## WHAT TO DO:
Quote the listing below word for word, stopping after the line that contains "b.build('lettering', ink('#b4acaa'), t)".

## RECORDED INFORMATION:
....
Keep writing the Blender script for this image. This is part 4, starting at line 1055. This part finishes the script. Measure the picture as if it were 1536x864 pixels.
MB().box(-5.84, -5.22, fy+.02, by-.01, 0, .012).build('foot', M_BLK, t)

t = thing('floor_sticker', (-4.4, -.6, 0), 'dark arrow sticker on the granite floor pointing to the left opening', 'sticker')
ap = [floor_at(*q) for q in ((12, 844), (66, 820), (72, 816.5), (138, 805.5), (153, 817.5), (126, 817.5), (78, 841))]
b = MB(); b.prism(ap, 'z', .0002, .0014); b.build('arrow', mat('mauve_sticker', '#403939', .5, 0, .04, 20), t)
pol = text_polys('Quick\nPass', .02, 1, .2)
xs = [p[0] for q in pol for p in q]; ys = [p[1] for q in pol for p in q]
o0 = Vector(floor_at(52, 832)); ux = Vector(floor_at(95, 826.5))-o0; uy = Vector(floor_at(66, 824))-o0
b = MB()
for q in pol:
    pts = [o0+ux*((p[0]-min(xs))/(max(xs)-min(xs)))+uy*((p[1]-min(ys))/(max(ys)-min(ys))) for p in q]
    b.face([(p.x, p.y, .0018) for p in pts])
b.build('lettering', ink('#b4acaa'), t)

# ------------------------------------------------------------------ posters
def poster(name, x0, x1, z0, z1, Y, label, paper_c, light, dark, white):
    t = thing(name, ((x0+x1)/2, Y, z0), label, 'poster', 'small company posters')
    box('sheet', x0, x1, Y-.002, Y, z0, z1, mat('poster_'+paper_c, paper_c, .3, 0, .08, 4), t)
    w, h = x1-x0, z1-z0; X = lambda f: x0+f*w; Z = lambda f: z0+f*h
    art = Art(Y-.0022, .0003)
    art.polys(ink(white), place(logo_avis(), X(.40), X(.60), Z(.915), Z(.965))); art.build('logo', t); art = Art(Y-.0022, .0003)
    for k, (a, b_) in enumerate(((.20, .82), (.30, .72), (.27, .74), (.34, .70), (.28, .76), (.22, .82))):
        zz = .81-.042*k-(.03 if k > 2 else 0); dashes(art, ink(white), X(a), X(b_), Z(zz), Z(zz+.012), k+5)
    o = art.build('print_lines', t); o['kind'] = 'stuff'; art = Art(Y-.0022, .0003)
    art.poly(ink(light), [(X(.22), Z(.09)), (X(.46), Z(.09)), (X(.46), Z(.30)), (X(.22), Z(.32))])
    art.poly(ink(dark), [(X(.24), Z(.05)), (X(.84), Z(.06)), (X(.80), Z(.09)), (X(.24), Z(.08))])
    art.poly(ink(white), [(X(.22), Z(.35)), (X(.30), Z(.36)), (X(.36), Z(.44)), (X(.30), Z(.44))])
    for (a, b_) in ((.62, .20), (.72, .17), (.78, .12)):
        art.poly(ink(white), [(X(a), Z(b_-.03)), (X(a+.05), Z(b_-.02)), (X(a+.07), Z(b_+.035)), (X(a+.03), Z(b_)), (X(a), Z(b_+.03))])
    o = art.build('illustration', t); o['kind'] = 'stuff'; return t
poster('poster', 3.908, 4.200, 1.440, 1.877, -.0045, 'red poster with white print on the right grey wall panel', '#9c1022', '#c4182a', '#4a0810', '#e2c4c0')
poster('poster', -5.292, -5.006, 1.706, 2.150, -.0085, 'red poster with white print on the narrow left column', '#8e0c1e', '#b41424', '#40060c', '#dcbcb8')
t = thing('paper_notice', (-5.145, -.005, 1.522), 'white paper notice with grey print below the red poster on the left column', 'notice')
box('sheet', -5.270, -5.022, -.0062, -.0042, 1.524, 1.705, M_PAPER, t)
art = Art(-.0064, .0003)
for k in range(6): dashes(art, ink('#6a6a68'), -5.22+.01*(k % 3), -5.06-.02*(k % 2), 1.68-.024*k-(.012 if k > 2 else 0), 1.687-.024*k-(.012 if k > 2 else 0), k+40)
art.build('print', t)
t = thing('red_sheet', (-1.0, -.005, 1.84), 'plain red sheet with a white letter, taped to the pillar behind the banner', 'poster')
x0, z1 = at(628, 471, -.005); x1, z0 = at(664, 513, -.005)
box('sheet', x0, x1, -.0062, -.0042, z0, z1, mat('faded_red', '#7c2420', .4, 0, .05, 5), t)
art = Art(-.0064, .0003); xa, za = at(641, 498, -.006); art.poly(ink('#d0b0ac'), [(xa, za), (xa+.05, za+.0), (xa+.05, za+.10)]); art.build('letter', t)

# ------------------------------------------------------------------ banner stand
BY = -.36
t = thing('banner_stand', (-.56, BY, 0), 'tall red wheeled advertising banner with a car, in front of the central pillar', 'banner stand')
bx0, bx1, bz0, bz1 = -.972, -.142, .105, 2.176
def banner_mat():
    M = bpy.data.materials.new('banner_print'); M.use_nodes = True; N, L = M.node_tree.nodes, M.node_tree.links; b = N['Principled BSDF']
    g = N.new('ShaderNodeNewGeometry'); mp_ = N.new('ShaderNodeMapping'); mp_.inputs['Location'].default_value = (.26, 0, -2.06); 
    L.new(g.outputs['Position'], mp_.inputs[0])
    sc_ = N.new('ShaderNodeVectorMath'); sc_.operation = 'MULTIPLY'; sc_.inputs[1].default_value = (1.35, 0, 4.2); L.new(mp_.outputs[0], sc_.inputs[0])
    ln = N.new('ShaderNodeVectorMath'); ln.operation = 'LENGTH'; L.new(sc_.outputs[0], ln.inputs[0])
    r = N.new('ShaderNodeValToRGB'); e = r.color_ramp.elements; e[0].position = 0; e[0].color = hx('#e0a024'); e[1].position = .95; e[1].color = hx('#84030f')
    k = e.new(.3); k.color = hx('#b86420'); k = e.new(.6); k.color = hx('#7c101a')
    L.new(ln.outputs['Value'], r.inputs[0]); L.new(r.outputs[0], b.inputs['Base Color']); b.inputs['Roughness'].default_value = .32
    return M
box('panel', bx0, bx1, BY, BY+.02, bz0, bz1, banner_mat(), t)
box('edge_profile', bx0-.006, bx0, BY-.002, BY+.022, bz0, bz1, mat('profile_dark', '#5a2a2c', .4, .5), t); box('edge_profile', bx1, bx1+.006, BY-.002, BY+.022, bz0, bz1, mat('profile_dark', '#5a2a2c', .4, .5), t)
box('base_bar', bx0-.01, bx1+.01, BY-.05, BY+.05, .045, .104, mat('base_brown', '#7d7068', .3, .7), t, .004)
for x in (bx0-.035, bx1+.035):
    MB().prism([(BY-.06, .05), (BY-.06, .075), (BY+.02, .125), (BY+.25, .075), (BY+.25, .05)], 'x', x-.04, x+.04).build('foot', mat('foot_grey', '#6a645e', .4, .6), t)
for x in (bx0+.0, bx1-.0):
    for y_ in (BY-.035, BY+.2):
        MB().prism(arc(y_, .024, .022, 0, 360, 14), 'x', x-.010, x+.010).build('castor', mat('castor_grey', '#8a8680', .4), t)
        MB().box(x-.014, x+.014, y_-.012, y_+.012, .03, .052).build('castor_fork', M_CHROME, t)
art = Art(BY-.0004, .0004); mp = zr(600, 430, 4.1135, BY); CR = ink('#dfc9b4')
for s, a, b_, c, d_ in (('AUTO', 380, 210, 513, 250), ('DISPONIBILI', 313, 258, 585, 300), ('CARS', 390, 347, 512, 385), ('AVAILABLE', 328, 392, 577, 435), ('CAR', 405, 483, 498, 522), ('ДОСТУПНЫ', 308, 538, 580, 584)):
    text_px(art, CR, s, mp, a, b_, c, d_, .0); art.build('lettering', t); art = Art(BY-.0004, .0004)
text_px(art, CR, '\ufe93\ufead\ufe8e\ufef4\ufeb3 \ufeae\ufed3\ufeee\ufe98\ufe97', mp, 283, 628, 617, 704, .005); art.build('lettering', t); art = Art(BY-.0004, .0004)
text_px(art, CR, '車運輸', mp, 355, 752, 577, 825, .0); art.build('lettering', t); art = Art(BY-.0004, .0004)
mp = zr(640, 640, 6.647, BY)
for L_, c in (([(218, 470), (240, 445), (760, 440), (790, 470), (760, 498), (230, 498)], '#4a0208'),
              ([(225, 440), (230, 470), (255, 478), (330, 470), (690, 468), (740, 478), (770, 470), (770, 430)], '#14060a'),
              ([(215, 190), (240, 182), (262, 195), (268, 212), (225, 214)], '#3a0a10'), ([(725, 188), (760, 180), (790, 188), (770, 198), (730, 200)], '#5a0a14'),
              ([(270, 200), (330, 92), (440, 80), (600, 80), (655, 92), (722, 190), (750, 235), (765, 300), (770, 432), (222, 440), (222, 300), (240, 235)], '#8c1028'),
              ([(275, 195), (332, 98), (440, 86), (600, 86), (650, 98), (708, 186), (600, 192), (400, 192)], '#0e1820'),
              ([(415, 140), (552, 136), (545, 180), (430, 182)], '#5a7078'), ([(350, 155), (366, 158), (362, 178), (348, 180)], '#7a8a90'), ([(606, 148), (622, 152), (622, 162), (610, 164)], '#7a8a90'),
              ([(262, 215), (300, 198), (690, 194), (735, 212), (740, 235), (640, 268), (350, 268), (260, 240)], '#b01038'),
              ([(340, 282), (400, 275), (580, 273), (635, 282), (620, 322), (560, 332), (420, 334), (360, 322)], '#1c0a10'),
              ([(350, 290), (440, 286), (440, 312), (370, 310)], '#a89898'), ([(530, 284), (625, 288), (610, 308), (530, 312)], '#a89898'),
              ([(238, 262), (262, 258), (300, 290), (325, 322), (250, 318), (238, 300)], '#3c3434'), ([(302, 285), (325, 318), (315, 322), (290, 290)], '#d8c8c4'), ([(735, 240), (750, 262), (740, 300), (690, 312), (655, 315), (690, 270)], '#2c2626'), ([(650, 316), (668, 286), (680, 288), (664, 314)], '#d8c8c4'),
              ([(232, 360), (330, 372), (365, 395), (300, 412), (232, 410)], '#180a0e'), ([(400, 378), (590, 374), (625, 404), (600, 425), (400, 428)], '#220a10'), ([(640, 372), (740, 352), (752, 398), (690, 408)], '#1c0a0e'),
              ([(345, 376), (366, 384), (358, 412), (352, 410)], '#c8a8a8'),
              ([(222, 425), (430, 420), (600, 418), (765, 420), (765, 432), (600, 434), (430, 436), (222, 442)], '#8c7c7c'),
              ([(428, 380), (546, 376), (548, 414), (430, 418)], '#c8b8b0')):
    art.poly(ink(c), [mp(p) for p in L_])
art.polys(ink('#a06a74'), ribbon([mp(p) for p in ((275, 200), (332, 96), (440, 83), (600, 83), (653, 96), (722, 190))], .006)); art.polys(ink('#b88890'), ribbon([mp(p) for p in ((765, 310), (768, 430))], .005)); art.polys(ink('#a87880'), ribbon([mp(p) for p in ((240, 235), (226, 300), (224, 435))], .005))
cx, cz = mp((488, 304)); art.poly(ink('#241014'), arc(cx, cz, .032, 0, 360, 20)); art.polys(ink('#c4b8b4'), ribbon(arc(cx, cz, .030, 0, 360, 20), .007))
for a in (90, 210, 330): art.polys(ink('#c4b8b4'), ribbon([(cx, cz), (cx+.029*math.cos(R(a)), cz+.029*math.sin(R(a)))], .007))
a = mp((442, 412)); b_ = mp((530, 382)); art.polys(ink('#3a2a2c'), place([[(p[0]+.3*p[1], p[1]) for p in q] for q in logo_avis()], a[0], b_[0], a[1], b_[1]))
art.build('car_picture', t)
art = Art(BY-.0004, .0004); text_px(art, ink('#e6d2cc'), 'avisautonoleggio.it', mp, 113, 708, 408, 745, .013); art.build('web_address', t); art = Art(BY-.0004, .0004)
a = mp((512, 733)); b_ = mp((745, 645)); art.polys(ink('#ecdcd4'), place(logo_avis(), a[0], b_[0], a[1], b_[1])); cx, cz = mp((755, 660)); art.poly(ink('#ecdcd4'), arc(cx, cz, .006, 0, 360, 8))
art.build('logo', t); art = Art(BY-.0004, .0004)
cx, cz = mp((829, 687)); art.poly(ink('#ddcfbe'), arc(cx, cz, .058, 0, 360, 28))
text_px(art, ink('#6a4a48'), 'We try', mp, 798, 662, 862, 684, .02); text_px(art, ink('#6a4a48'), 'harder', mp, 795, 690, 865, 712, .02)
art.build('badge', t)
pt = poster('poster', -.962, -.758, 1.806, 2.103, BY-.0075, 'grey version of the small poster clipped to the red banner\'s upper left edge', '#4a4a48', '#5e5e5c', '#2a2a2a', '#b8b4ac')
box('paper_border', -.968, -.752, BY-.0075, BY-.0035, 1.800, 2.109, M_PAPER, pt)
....
## CORRECT RESPONSE:
Keep writing the Blender script for this image. This is part 4, starting at line 1055. This part finishes the script. Measure the picture as if it were 1536x864 pixels.
MB().box(-5.84, -5.22, fy+.02, by-.01, 0, .012).build('foot', M_BLK, t)

t = thing('floor_sticker', (-4.4, -.6, 0), 'dark arrow sticker on the granite floor pointing to the left opening', 'sticker')
ap = [floor_at(*q) for q in ((12, 844), (66, 820), (72, 816.5), (138, 805.5), (153, 817.5), (126, 817.5), (78, 841))]
b = MB(); b.prism(ap, 'z', .0002, .0014); b.build('arrow', mat('mauve_sticker', '#403939', .5, 0, .04, 20), t)
pol = text_polys('Quick\nPass', .02, 1, .2)
xs = [p[0] for q in pol for p in q]; ys = [p[1] for q in pol for p in q]
o0 = Vector(floor_at(52, 832)); ux = Vector(floor_at(95, 826.5))-o0; uy = Vector(floor_at(66, 824))-o0
b = MB()
for q in pol:
    pts = [o0+ux*((p[0]-min(xs))/(max(xs)-min(xs)))+uy*((p[1]-min(ys))/(max(ys)-min(ys))) for p in q]
    b.face([(p.x, p.y, .0018) for p in pts])
b.build('lettering', ink('#b4acaa'), t)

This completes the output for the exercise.